Tuesday, October 7, 2008

Where's my life?

These past 4-5 weeks have blown by. I am working 70 hours a week. I went in on Sunday for 4 hours. Yesterday I went in at 5:30 am, worked until 7pm, played basketball for an hour and a half, went home, showered up, then logged on and worked from home until 11pm. I came in again today at 5:30am. By 5pm I was toast. Absolutely donezo. If you count Sunday, I have worked 31 hours this week and it's only Tuesday! I'm not complaining though, it's good to have a job and my work is incredibly interesting and exciting right now. Each day is bringing new and exciting challenges. There is an element of excitement in the markets for me right now. The markets are in unprecedented space and everything is new, the economy is being redefined.

Last week my friend Ace spoke at the first Liwanag meeting of the UCI academic year about the importance of LOG in his life. He did a really good job and stimulated some self reflection for myself. I realized how amazing it is that my life somehow feels balanced right now despite the long hours and lack of sleep. An hour at Mass on Sunday and a couple hours at a LOG meeting on Tuesday night are so powerful for me because they balance out a 70 hour work week. I am generally in a good mood every single day and am really trying to push myself. After all it's in the thick of the battle that you prove yourself. I feel like I've been given strength. Yo LOG thanks for the love and support!

To top off my ridiculous career commitments, CFA studying will soon be getting underway. Hopefully I can form a support group of others studying for exams and we can push each other. I will pass Level II. By the first Saturday in June, the hard work will have finished. I am getting eager.

On the topic of the markets today I thought about how delevering is unambiguously swallowing up every nook of the financial landscape (stocks, widening credit spreads, Oil!). I started to think about how all of the solutions to the financial crisis vis-a-vis TARP and other policy responses effectively are efforts to re-lever the financial system. Lending and credit is a levered business model and that is what is broken. I need to brush up on my econ to evaluate this response.
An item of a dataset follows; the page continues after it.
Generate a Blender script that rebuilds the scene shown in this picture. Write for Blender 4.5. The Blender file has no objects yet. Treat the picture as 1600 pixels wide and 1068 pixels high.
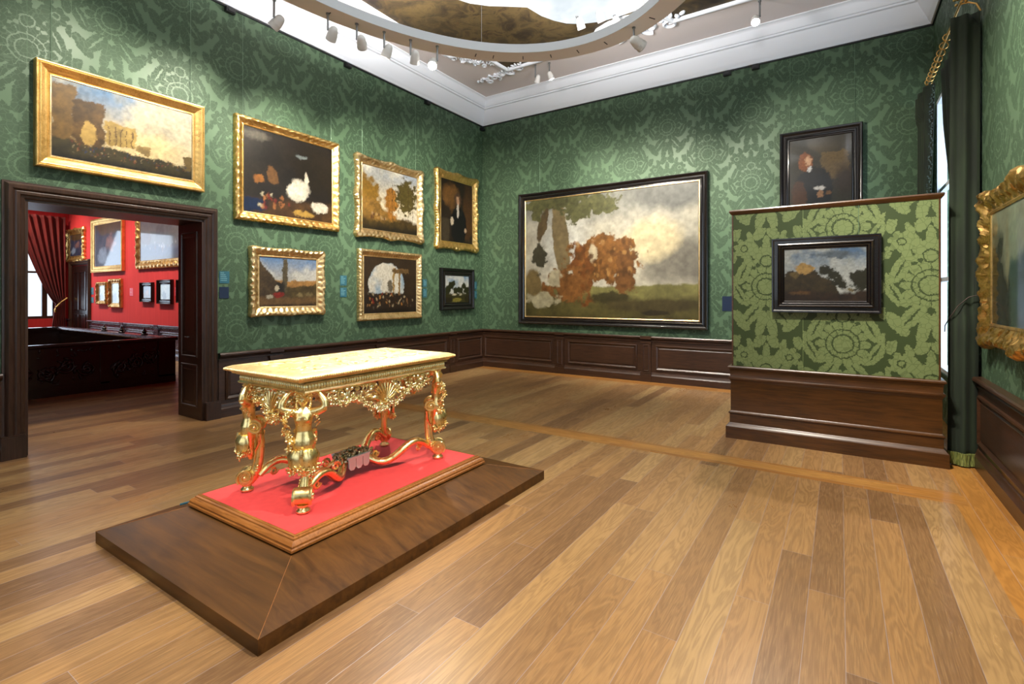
import bpy, bmesh, math, random
import numpy as np
from mathutils import Vector, Matrix, noise as mnoise
PI = math.pi
SC = bpy.context.scene
COL = SC.collection

# ------------------------------------------------------------------ camera
# room axes: x along the back wall (0..7.4), y = 0 at the back wall and negative towards the camera, z up, metres
cam_d = bpy.data.cameras.new('camera'); cam = bpy.data.objects.new('camera', cam_d); COL.objects.link(cam)
cam.location = (6.365, -8.604, 1.49)
cam.rotation_euler = (math.radians(90), 0, math.radians(33.145))
cam_d.sensor_width = 36.0
cam_d.lens = 784.9 / 1600 * 36.0
cam_d.shift_y = -(534.0 - 461.4) / 1600.0
cam_d.clip_end = 200
SC.camera = cam

# ------------------------------------------------------------------ world and exposure
SC.view_settings.view_transform = 'Standard'
SC.view_settings.look = 'None'
SC.view_settings.exposure = 0.70
SC.view_settings.gamma = 1.0
SC.view_settings.use_curve_mapping = False
SC.cycles.caustics_reflective = False
SC.cycles.caustics_refractive = False
SC.cycles.sample_clamp_indirect = 6.0
W = bpy.data.worlds.new('sky'); SC.world = W; W.use_nodes = True
wn = W.node_tree.nodes; wn['Background'].inputs[0].default_value = (0.78, 0.90, 1.0, 1); wn['Background'].inputs[1].default_value = 1.1

def area(name, loc, rot, sx, sy, power, col):
    d = bpy.data.lights.new(name, 'AREA'); d.shape = 'RECTANGLE'; d.size = sx; d.size_y = sy; d.energy = power; d.color = col
    o = bpy.data.objects.new(name, d); COL.objects.link(o); o.location = loc; o.rotation_euler = rot
    return o
def spot(name, loc, target, power, cone, col=(1, .92, .79), blend=1.0, size=.045):
    d = bpy.data.lights.new(name, 'SPOT'); d.energy = power; d.spot_size = math.radians(cone); d.spot_blend = blend; d.color = col; d.shadow_soft_size = size
    o = bpy.data.objects.new(name, d); COL.objects.link(o); o.location = loc
    o.rotation_euler = (Vector(target) - Vector(loc)).to_track_quat('-Z', 'Y').to_euler()
    return o
HALF = (math.radians(90), 0, 0)
# daylight through the windows of the right wall behind the camera; the near-wall one is added fill
DAY = (.62, .78, 1.0)
area('window_and_fill_light', (7.95, -8.2, 2.3), (0, math.radians(90), 0), 3.4, 3.2, 10, DAY)
area('window_and_fill_light', (3.7, -12.3, 2.4), (math.radians(90), 0, 0), 5.2, 3.0, 5, (.9, .94, 1.0))
area('window_and_fill_light', (7.92, -1.45, 2.3), (0, math.radians(90), 0), 3.6, 2.2, 60, DAY)
# added fill below the painted sky oval, which is no lamp
area('sky_oval_fill', (3.7, -5.85, 5.38), (0, 0, 0), 3.2, 6.0, 8, (1.0, .97, .92))
# uplights on top of the lighting ring
for lx, ly in ((1.75, -4.4), (3.7, -2.9), (5.65, -4.4), (1.75, -7.6), (5.65, -7.6)):
    a = area('ring_uplight', (lx, ly, 4.78), (math.radians(180), 0, 0), .5, .5, 98, (1, .98, .97))
# stair hall behind the doorway
area('hall_daylight', (-13.85, -4.8, 2.2), (0, math.radians(-90), 0), 3.0, 2.9, 45, DAY)
area('hall_fill', (-8.2, -5.4, 5.2), (0, 0, 0), 7.0, 3.0, 60, (1.0, .93, .88))  # overhead fill added to the hall, without a ceiling fitting
for lx in (-12.4, -10.4, -8.2, -6.2): spot('hall_spot', (lx, -5.1, 4.9), (lx, -3.15, 1.5), 360, 84)

# ------------------------------------------------------------------ helpers
def srgb(r, g, b):
    f = lambda c: (c / 255) / 12.92 if c / 255 <= .04045 else ((c / 255 + .055) / 1.055) ** 2.4
    return (f(r), f(g), f(b), 1.0)

class MB:
    """collects shapes, then links them as one mesh object"""
    def __init__(s): s.v = []; s.f = []; s.m = []
    def add(s, vs, fs, M=None, mi=0):
        b = len(s.v)
        s.v += [tuple(M @ Vector(p)) for p in vs] if M is not None else [tuple(p) for p in vs]
        s.f += [tuple(b + i for i in f) for f in fs]; s.m += [mi] * len(fs)
        return s
    def box(s, x0, x1, y0, y1, z0, z1, M=None, mi=0):
        vs = [(x, y, z) for z in (z0, z1) for y in (y0, y1) for x in (x0, x1)]
        return s.add(vs, [(0, 2, 3, 1), (4, 5, 7, 6), (0, 1, 5, 4), (2, 6, 7, 3), (0, 4, 6, 2), (1, 3, 7, 5)], M, mi)
    def grid(s, P, M=None, closeu=False, closev=False, mi=0):
        n = len(P); m = len(P[0]); fs = []
        for i in range(n - (0 if closeu else 1)):
            for j in range(m - (0 if closev else 1)):
                fs.append((i * m + j, ((i + 1) % n) * m + j, ((i + 1) % n) * m + (j + 1) % m, i * m + (j + 1) % m))
        return s.add([q for r in P for q in r], fs, M, mi)
    def tube(s, pts, rad, seg=8, M=None, sy=1.0, up=(0, 0, 1), cap=True, mi=0):
        pts = [Vector(p) for p in pts]; n = len(pts)
        if not hasattr(rad, '__len__'): rad = [rad] * n
        ring = []; u = Vector(up)
        for i, p in enumerate(pts):
            t = (pts[min(i + 1, n - 1)] - pts[max(i - 1, 0)])
            t = t.normalized() if t.length > 1e-9 else Vector((0, 0, 1))
            a = u - t * u.dot(t)
            if a.length < 1e-4: a = Vector((1, 0, 0)) - t * t.x
            if a.length < 1e-4: a = Vector((0, 1, 0))
            a.normalize(); b = t.cross(a); u = a
            ring.append([p + (a * math.cos(k * 2 * PI / seg) + b * sy * math.sin(k * 2 * PI / seg)) * rad[i] for k in range(seg)])
        s.grid(ring, M, False, True, mi)
        if cap:
            b0 = len(s.v) - n * seg
            s.f += [tuple(b0 + k for k in range(seg)), tuple(b0 + (n - 1) * seg + k for k in reversed(range(seg)))]; s.m += [mi, mi]
        return s
    def lathe(s, prof, seg=20, M=None, mi=0):
        return s.grid([[(r * math.cos(k * 2 * PI / seg), r * math.sin(k * 2 * PI / seg), z) for k in range(seg)] for r, z in prof], M, False, True, mi)
    def ball(s, c, r, M=None, seg=8, rings=6, R=None, mi=0):
        if not hasattr(r, '__len__'): r = (r, r, r)
        c = Vector(c); P = []
        for i in range(rings + 1):
            th = PI * i / rings; row = []
            for k in range(seg):
                q = Vector((r[0] * math.sin(th) * math.cos(2 * PI * k / seg), r[1] * math.sin(th) * math.sin(2 * PI * k / seg), r[2] * math.cos(th)))
                if R is not None: q = R @ q
                row.append(c + q)
            P.append(row)
        return s.grid(P, M, False, True, mi)
    def prism(s, poly, z0, z1, M=None, mi=0):
        n = len(poly)
        vs = [(x, y, z0) for x, y in poly] + [(x, y, z1) for x, y in poly]
        return s.add(vs, [tuple(range(n))[::-1], tuple(range(n, 2 * n))] + [(i, (i + 1) % n, n + (i + 1) % n, n + i) for i in range(n)], M, mi)
    def build(s, name, mat=None, parent=None, smooth=None, mats=None):
        me = bpy.data.meshes.new(name); me.from_pydata(s.v, [], s.f)
        for m in (mats or [mat]):
            if m: me.materials.append(m)
        if mats: me.polygons.foreach_set('material_index', s.m)
        bm = bmesh.new(); bm.from_mesh(me); bmesh.ops.recalc_face_normals(bm, faces=bm.faces); bm.to_mesh(me); bm.free()
        if smooth is not None:
            me.polygons.foreach_set('use_smooth', [True] * len(me.polygons)); me.set_sharp_from_angle(angle=math.radians(smooth))
        me.update()
        o = bpy.data.objects.new(name, me); COL.objects.link(o)
        if parent: o.parent = parent
        return o

def thing(name, label, cat, loc=(0, 0, 0), rz=0, group=None):
    o = bpy.data.objects.new(name, None); COL.objects.link(o); o.location = loc; o.rotation_euler = (0, 0, rz)
    o.empty_display_size = .1
    o['label'] = label; o['category'] = cat
    if group: o['group'] = group
    return o
def tag(o, label, cat, group=None):
    o['label'] = label; o['category'] = cat
    if group: o['group'] = group
    return o
def struct(o, loc=None, rz=None):
    o['kind'] = 'structure'
    if loc is not None: o.location = loc
    if rz is not None: o.rotation_euler = (0, 0, rz)
    return o
def copy_tree(o, parent=None):
    c = o.copy(); COL.objects.link(c)
    if parent: c.parent = parent
    for ch in list(o.children): copy_tree(ch, c)
    return c

# ---- node helpers
class E:
    """wraps a value socket so materials can be written as arithmetic"""
    def __init__(s, nt, k): s.nt = nt; s.k = k
    def _op(s, op, *a):
        n = s.nt.nodes.new('ShaderNodeMath'); n.operation = op
        for i, v in enumerate((s,) + a):
            if isinstance(v, E): s.nt.links.new(v.k, n.inputs[i])
            else: n.inputs[i].default_value = v
        return E(s.nt, n.outputs[0])
    def __add__(s, o): return s._op('ADD', o)
    __radd__ = __add__
    def __mul__(s, o): return s._op('MULTIPLY', o)
    __rmul__ = __mul__
    def __sub__(s, o): return s._op('SUBTRACT', o)
    def __rsub__(s, o): return (s * -1.0) + o
    def __truediv__(s, o): return s._op('DIVIDE', o)
    def __neg__(s): return s * -1.0
    def __abs__(s): return s._op('ABSOLUTE')
    def max(s, o): return s._op('MAXIMUM', o)
    def min(s, o): return s._op('MINIMUM', o)
    def floor(s): return s._op('FLOOR')
    def mod(s, o): return s._op('FLOORED_MODULO', o)
    def sqrt(s): return s._op('SQRT')
    def sin(s): return s._op('SINE')
    def atan2(s, o): return s._op('ARCTAN2', o)
    def gt(s, o): return s._op('GREATER_THAN', o)
    def lt(s, o): return s._op('LESS_THAN', o)
    def step(s, a, b):
        n = s.nt.nodes.new('ShaderNodeMapRange'); n.interpolation_type = 'SMOOTHSTEP'
        s.nt.links.new(s.k, n.inputs[0]); n.inputs[1].default_value = a; n.inputs[2].default_value = b
        return E(s.nt, n.outputs[0])
def mat_new(name, base=(.5, .5, .5, 1), rough=.5, metal=0, spec=.5, coat=0):
    m = bpy.data.materials.new(name); m.use_nodes = True
    b = m.node_tree.nodes['Principled BSDF']
    b.inputs['Base Color'].default_value = base if len(base) == 4 else tuple(base) + (1,)
    b.inputs['Roughness'].default_value = rough; b.inputs['Metallic'].default_value = metal
    b.inputs['Specular IOR Level'].default_value = spec; b.inputs['Coat Weight'].default_value = coat
    return m, m.node_tree, b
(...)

Over reaching leverage caused this problem, but I need to research the negative effects of deleveraging to 0. I suppose this would create severe deflation. This last paragraph has done a good job of creating a framework in my mind to see that real economic growth is to some degree dependent on ample leverage. So in the brave newly landscaped financial world, the goal of massive policy interventions into market space should be a comfortably levered financial system with regulatory measures to prevent over reaching leverage on the high side to prevent future needs for delevering circuit breakers on the down side when excessive leverage creates houses of cards that all blow away from the same gusts of wind.

Completely unrelated, there are some cats on my street with a banging social life. They are always messing around in the middle of the street. I think there's three of them and they are always playing out in the open. I like it, they are fun.